IP images for the cubic and tetragonal phases in (a) FeV${}_2$O${}_4$ and (b) MnV${}_2$O${}_4$. (c) Temperature dependence of the integral intensity of the (4 0 −2) forbidden reflections. In MnV${}_2$O${}_4$ an abrupt increase in intensity was observed below $T_s$, which indicates the breaking of the $d$-glide symmetry, whereas there was no change in the intensity for the tetragonal phase in FeV${}_2$O${}_4$. This indicates that the space group of the tetragonal phase in MnV${}_2$O${}_4$ should be $I$4${}_1/a$, whereas FeV${}_2$O${}_4$ maintains the highest symmetry in the tetragonally distorted spinel structure $I$4${}_1/amd$.

Figure 5

(a) Schematic illustration of the $Q_2$ and $Q_3$ ($E_g$), and the $Q_4$, $Q_5$, and $Q_6$ ($T_{2g}$) normal modes of an octahedron. $Q_2$ and $Q_3$ correspond to the orthorhombic and tetragonal distortion, respectively.
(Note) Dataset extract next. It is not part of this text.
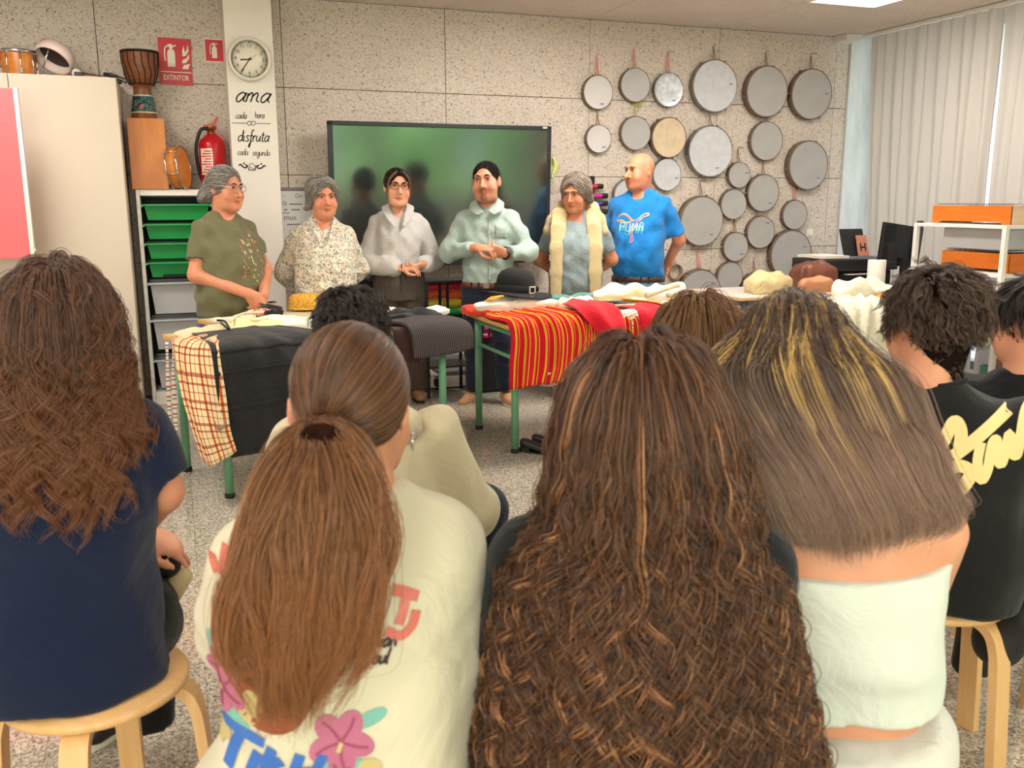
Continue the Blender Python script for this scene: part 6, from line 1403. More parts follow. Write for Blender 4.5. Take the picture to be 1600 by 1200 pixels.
# ---------------------------------------------------------------- young woman in pale blouse
def woman_pale():
    e, H, R = person('young woman with tied dark hair and glasses, pale loose shirt, brown pinstripe trousers', 621, 6.18, 261, 59, 4, 10, 2, htilt=3)
    s = 1.06; c = np.array([.0, -.03, H-.010-.113*s]); zs = H-.262-.075
    sh = [np.array([sd*.145, .01, zs-.035]) for sd in (-1, 1)]; el = [np.array([-.225, -.02, zs-.30]), np.array([.24, -.02, zs-.29])]; wr = [np.array([.005, -.24, zs-.325]), np.array([.14, -.235, zs-.30])]
    B = SDF((-.32, -.40, zs-.52), (.34, .2, H+.03), .0048); T = build_head(B, c, R, s, 0, .1, .9, np.array([0, .01, zs+.06]), .048)
    B.loft([(zs-.35, .14, .10, 0, 0), (zs-.1, .145, .10, 0, 0), (zs, .14, .085, 0, .01), (zs+.05, .085, .065, 0, .01)], .03)
    for a in (0, 1): B.cone(sh[a], el[a], .042, .036, .03); B.cone(el[a], wr[a], .036, .025, .02)
    hand(B, wr[0], (.75, -.25, .05), (.1, .2, -1), -1, .45, .95); hand(B, wr[1], (-.7, -.35, -.25), (-.2, .55, .8), 1, .55, .95)
    body_mesh(e, B, SKIN['c'], face_color(T, R, c, s, .15, lips=(.78, .42, .42))); head_parts(e, T, R, s, HD_B)
    secs = [(zs-.37, .15, .12, 0, -.0), (zs-.33, .158, .13, 0, -.01), (zs-.22, .152, .125, 0, -.02), (zs-.12, .158, .125, 0, -.02), (zs-.03, .16, .11, 0, 0), (zs+.025, .145, .085, 0, .01), (zs+.06, .09, .07, 0, .012), (zs+.085, .065, .058, 0, .015)]
    S_ = shirt_field(secs, None, None, None)
    for a in (0, 1):
        S_.cone(sh[a], el[a], .058, .072, .018); S_.cone(el[a], el[a]+(wr[a]-el[a])*.75, .070, .062, .012); S_.cone(el[a]+(wr[a]-el[a])*.75, el[a]+(wr[a]-el[a])*.95, .06, .036, .015, clip='b')
    S_.cone((0, -.05, zs+.13), (0.01, -.15, zs-.07), .062, .014, .012, 's'); S_.wrinkle(.0048, 62, 9, [(1, 0, .5), (.3, 0, 1), (1, 0, -.6)], 6); S_.wrinkle(.0035, 26, 9+1, [(1, 0, .5), (.3, 0, 1), (1, 0, -.6)], 3)
    PB = cloth('pale_shirt', (198, 192, 186), .05, 900, .3, 7); bl = sdf_obj(e, S_, PB, 'shirt')
    for sd in (-1, 1): sheet('collar', [[(sd*.045, .015, zs+.11), (sd*.058, -.035, zs+.095), (sd*.03, -.12, zs+.0), (sd*.018, -.15, zs-.05)], [(sd*.065, .02, zs+.085), (sd*.108, -.045, zs+.075), (sd*.078, -.12, zs+.0), (sd*.03, -.16, zs-.055)]], PB, None, None, 16, 5, .001, (2, 1), .003, parent=bl)
    t = NT('brown_pinstripe'); v = t.coord(); sx = t.n('ShaderNodeSeparateXYZ'); t.l(v, sx.inputs[0]); t.col(t.ramp(t.math('FRACT', t.math('MULTIPLY', sx.outputs[0], 70)), [(0, (86, 74, 66)), (.75, (124, 110, 100))], 'CONSTANT')); nb = t.noise(v, 10, 4); t.bump(nb.outputs[0], .25, .03); t.set(.85, 0, .2)
    tr = trousers(e, t.m, zs-.335, .155, .125, legs_std(.085, .47, .07, 0, zs-.36), r0=.092, r1=.085, r2=.095)
    MB().tube(spline([(.03, -.135, zs-.345), (.034, -.15, zs-.37), (.026, -.155, zs-.40)], 8), .004, 6).box((.03, -.14, zs-.345), (.03, .01, .016)).build('tie', BLACKM, tr)
    MB().tube(spline([(.0, -.131, zs-.36), (.002, -.136, zs-.45), (.0, -.128, zs-.53)], 8), .0025, 5).build('fly_seam', BLACKM, tr)
    for sd in (-1, 1): shoe(e, (sd*.1, .0), sd*.1, plain('tan_suede', (176, 122, 84), .8), BLACKM)
    cap = hair_cap(T, R, s, .008, ((.006, -.122, -.035), (.070, .102, .124)), -.055, extra=lambda B_, T_: B_.ell(T_(0, .10, .0), np.array([.045, .035, .04])*s, R, .02))
    o = sdf_obj(e, cap, HD_B, 'hair'); HDK = hair_mat('hair_dark_brown', [(20, 14, 12), (46, 32, 26), (74, 54, 42)])
    P = comb(o, 1300, .085, 8, lambda p: R @ np.array([.35*np.sign(((p-c) @ R)[0]), 1.0, -.15]), .0025, .12, 6); curves_obj('hair_strands', P, .001, HDK, o)
    L_ = []
    for sd in (-1, 1):
        for k in range(26): j = rng.normal(size=(4, 3))*.0035; L_.append(spline(np.array([T(sd*.022, -.082, .098), T(sd*.060, -.080, .055), T(sd*.073, -.072, -.01), T(sd*.070, -.070, -.095)])+j, 14))
    curves_obj('loose_strands', np.array(L_), .0009, hair_mat('hair_loose', [(60, 42, 32), (150, 116, 90)]), o)
    glasses(e, T, R, s, plain('rim_tortoise', (92, 40, 24), .25, var=.4, vscale=90), plain('temple_dark', (40, 24, 20), .3), 'cat')
    MB().tube([(.057*cos(q), .008+.060*sin(q)-.015, zs+.072+.016*sin(q)) for q in np.linspace(pi*1.05, pi*1.95, 16)], .0011, 5).build('necklace', plain('gold', (220, 176, 96), .25, .9), e)
    MB().tube([wr[0]+np.array([-.005, .03*cos(q), .03*sin(q)]) for q in np.linspace(0, 2*pi, 17)[:-1]], .004, 6, True).build('bracelet', BLACK, e)
    return e
woman_pale()

# ---------------------------------------------------------------- man in green-grey shirt
def man_shirt():
    e, H, R = person('man with short dark hair and goatee in a grey green shirt, jeans, hands together', 763, 5.82, 251, 62, -5, -13, 0, htilt=-3)
    s = 1.12; c = np.array([-.005, -.03, H-.006-.113*s]); zs = H-.268-.085
    sh = [np.array([sd*.158, .01, zs-.03]) for sd in (-1, 1)]; el = [np.array([-.255, -.05, zs-.245]), np.array([.275, -.05, zs-.235])]; wr = [np.array([-.045, -.25, zs-.20]), np.array([.13, -.245, zs-.235])]
    B = SDF((-.34, -.42, zs-.45), (.36, .2, H+.02), .0048); T = build_head(B, c, R, s, 1, .1, 1.05, np.array([0, .015, zs+.06]), .056)
    B.loft([(zs-.35, .15, .10, 0, 0), (zs-.1, .16, .105, 0, 0), (zs, .155, .09, 0, .01), (zs+.055, .09, .07, 0, .01)], .03)
    for a in (0, 1): B.cone(sh[a], el[a], .05, .043, .03); B.cone(el[a], wr[a], .042, .030, .02)
    hand(B, wr[0], (.85, -.25, -.05), (.1, .3, -1), -1, .5, 1.05, .9); hand(B, wr[1], (-.85, -.3, .2), (-.1, .8, .55), 1, .65, 1.05, .9)
    body_mesh(e, B, SKIN['d'], face_color(T, R, c, s, .15, (.30, .24, .22))); head_parts(e, T, R, s, HD_B)
    secs = [(zs-.47, .168, .125, 0, 0), (zs-.42, .17, .13, 0, 0), (zs-.30, .168, .125, 0, -.005), (zs-.17, .18, .13, 0, -.01), (zs-.06, .19, .125, 0, 0), (zs+.015, .165, .10, 0, .01), (zs+.055, .105, .08, 0, .012), (zs+.085, .075, .066, 0, .015)]
    S_ = shirt_field(secs, None, None, None)
    for a in (0, 1): limb_sleeve(S_, sh[a], el[a], wr[a], 1.84, .064, .064, .043)
    S_.cone((0, -.05, zs+.15), (0, -.12, zs+.02), .068, .02, .012, 's'); S_.wrinkle(.0048, 62, 12, [(1, 0, .6), (.4, 0, 1), (1, 0, -.6)], 6); S_.wrinkle(.0035, 26, 12+1, [(1, 0, .6), (.4, 0, 1), (1, 0, -.6)], 3)
    GS = cloth('grey_green_shirt', (164, 180, 172), .06, 900, .3, 8); bl = sdf_obj(e, S_, GS, 'shirt')
    for sd in (-1, 1): sheet('collar', [[(sd*.05, .02, zs+.118), (sd*.066, -.03, zs+.11), (sd*.05, -.09, zs+.07), (sd*.012, -.122, zs+.025)], [(sd*.075, .025, zs+.085), (sd*.112, -.04, zs+.08), (sd*.105, -.10, zs+.03), (sd*.055, -.135, zs+.005)]], GS, None, None, 16, 5, .001, (2, 1), .004, parent=bl)
    bv = bvh_of(bl)
    def on_front(x, z, off=.003):
        h_ = bv.ray_cast(Vector((x, -.6, z)), Vector((0, 1, 0))); return np.array(h_[0])+np.array([0, -off, 0]) if h_[0] is not None else np.array([x, -.13, z])
    pk = MB().grid([[on_front(.012+.0*i, zs-.02-.03*j, .0025) for j in range(15)] if i == 0 else [on_front(.028, zs-.02-.03*j, .0025) for j in range(15)] for i in range(2)]).build('placket', GS, bl); solid(pk, .003)
    for j in range(6): MB().lathe([(.0045, 0), (.004, .002)], on_front(.02, zs-.03-.075*j, .003), (0, -1, 0), 10).build('button', SIGNW, bl)
    solid(MB().grid([[on_front(.06+.075*i/5, zs-.06-.085*j/5, .0025) for j in range(6)] for i in range(6)]).build('pocket', GS, bl), .003)
    trousers(e, DENIMD, zs-.44, .168, .13, legs_std(.095, .45, .10, 0, zs-.44), r1=.066, r2=.055, ankle_z=.1)
    BR = plain('brown_belt', (112, 56, 34), .45); belt(e, zs-.455, .174, .136, BR, 'belt')
    for sd in (-1, 1): shoe(e, (sd*.125, .02), sd*.35, plain('sand_suede', (186, 138, 100), .85), plain('pale_sole', (214, 196, 176), .6), laces=plain('lace_tan', (150, 100, 70), .7))
    cap = hair_cap(T, R, s, .004, ((0, -.128, -.036), (.079, .106, .126)), -.045, h=.004)
    o = sdf_obj(e, cap, HD_B, 'hair'); P = comb(o, 2200, .010, 3, lambda p: R @ np.array([0, -1.0, .3]), .002, .6, 6, None, .005); curves_obj('hair_strands', P, .0009, hair_mat('hair_buzz', [(16, 12, 11), (40, 30, 26)]), o)
    w_ = MB(); d_ = wr[1]-el[1]; d_ /= np.linalg.norm(d_); a_, b_, _ = basis(d_); cc = wr[1]-d_*.005
    wt = MB().tube([cc+(a_*cos(q)+b_*sin(q))*.036 for q in np.linspace(0, 2*pi, 25)[:-1]], .0085, 6, True).build('watch', BLACK, e)
    n_ = np.array([.1, -1, .25]); n_ -= (n_ @ d_)*d_; n_ /= np.linalg.norm(n_); MB().lathe([(.021, 0), (.022, .006), (.019, .009), (.001, .009)], cc+n_*.037, n_, 20).build('watch_face', plain('watch_grey', (70, 72, 76), .25), wt)
    return e
def belt(root, z, rx, ry, mat, name, cy=0.0, buckle=True):
    P = []
    for i in range(40):
        q = 2*pi*i/40; cx_, sy_ = np.sign(cos(q))*abs(cos(q))**(2/2.3), np.sign(sin(q))*abs(sin(q))**(2/2.3); P.append([((rx+o_)*cx_, (ry+o_)*sy_+cy, z+zz) for zz, o_ in ((-.018, 0), (-.016, .004), (.016, .004), (.018, 0))])
    b = MB().grid(P, True, True).build(name, mat, root)
    if buckle: MB().box((.0, -ry-.007+cy, z), (.04, .006, .034), bev=.003).build('belt_buckle', plain('buckle_steel', (150, 140, 130), .3, .8), b)
    for x in (-.1, -.05, .06, .11): MB().box((x, -ry*(1-abs(x/rx)**2.3)**(1/2.3)-.006+cy, z), (.012, .004, .045)).build('belt_loop', DENIMD, b)
    return b
man_shirt()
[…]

The average of $Q_4$, $Q_5$, and $Q_6$ is the trigonal distortion $\pm Q_t$, which corresponds to elongation or compression along the ⟨111⟩ direction. The temperature dependence of each of the modes ($Q_2$, $Q_3$, $Q_t$) is shown for (b), (c) FeV${}_2$O${}_4$, and (d), (e) MnV${}_2$O${}_4$.

Figure 6

$Q_2$-$Q_3$ mode analyses of (a) an FeO${}_4$ tetrahedron and (b) a VO${}_6$ octahedron. (c) The $u_2$-$u_3$ plot of the global distortion for FeV${}_2$O${}_4$. The $u_2$-$u_3$ values were calculated from the lattice constants.

Figure 7

(a) Schematic illustration of the V-site pyrochlore lattice. (b) Distortion of the VO${}_6$ octahedron for MnV${}_2$O${}_4$ in the $Q_2$-$Q_3$ plane. For the tetragonal phase where $c$ < $a$ (20 K) there were two sites with different local distortions, which alternately stack along the $c$ axis (shown in purple and yellow) in (a).